Les toits de Psagot devenus praticables, se transforment ainsi en espaces de vie et d’échange. Les unités séparées, symboles de l’individualisme familial occidental, s’imbriquent les unes dans les autres. Reliées, elles constituent des espaces partagés. Il est toutefois légitime de se demander si la sociabilité qu’ambitionne la transformation n’est pas exagérée, idéalisant une cohésion arabe, plus fantasmée que réelle. Sans oublier que les colonies constituent des entités sociales beaucoup plus solidaires que le laisse entendre leur typologie. Le caractère démonstratif du projet laisse peu de place à des analogies de ce genre. Evitant tout relativisme, la proposition privilégie une lisibilité quasi caricaturale : elle s’attaque à un stéréotype (la colonie parachutée) par un autre stéréotype (le village arabe solidaire). Le propos cherche à mettre l’accent sur l’écart socio-logique qui sépare les colonies des villages palestiniens. Comment transformer l’architecture et l’urbanisme stériles de la machine de guerre israélienne pour la rendre habitable ? Les questions que posent Weizman, Hilal et Petti sont loin de s’épuiser dans le contexte israélo-palestinien. Elles en émergent, pour déborder très rapidement sur d’autres confrontations, réelles ou figurées. Celles de clivages moins sanglants mais tout aussi radicaux, comme la séparation entre quartiers riches et pauvres, ou la distinction entre populations rurales et urbaines. L’exemple de la colonie de Psagot n’est pas un cas spécifique, mais plutôt un cas de figure qui résume plusieurs aspects conflictuels de l’urbanisme moderne. 

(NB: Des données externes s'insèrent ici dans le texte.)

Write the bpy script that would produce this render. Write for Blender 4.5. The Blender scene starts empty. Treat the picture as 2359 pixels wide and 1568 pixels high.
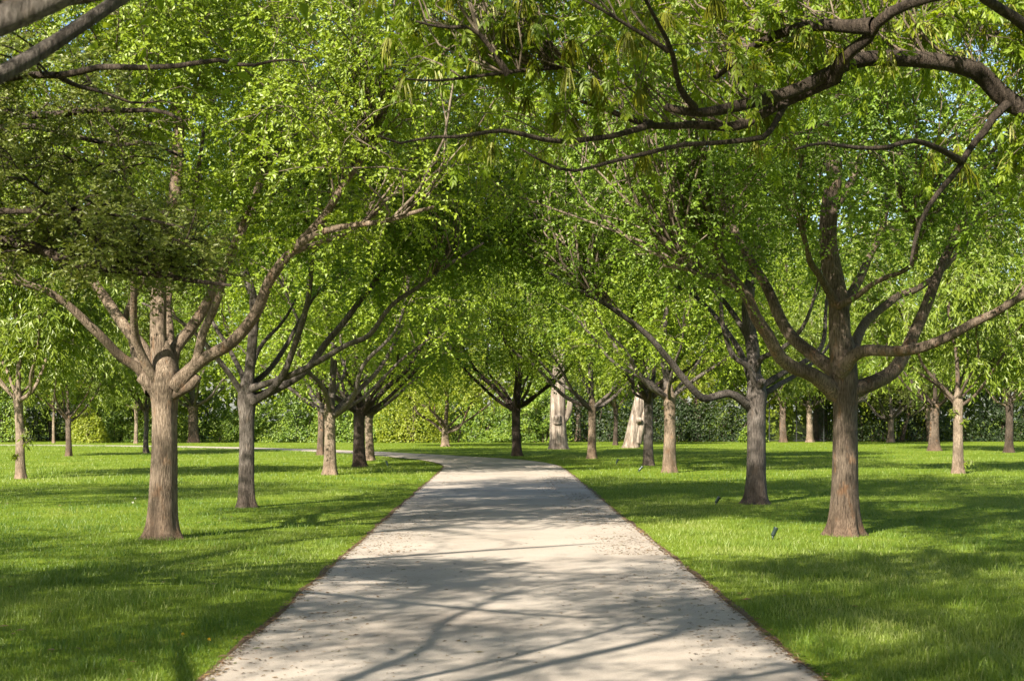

Qu’est-ce qui distingue les colonies israéliennes des gated communities qui prolifèrent partout dans le monde ? Si les séparations, les murs, les miradors et les check points que dénonce Weizman ne choquent plus personne, c’est qu’ils sont en train de devenir la norme des sociétés occidentales, qui, de Dubaï à Soweto et de Ceuta à Tijuana, s’efforcent de répondre par des constructions et des moyens techniques aux profonds déséquilibres qui les constituent.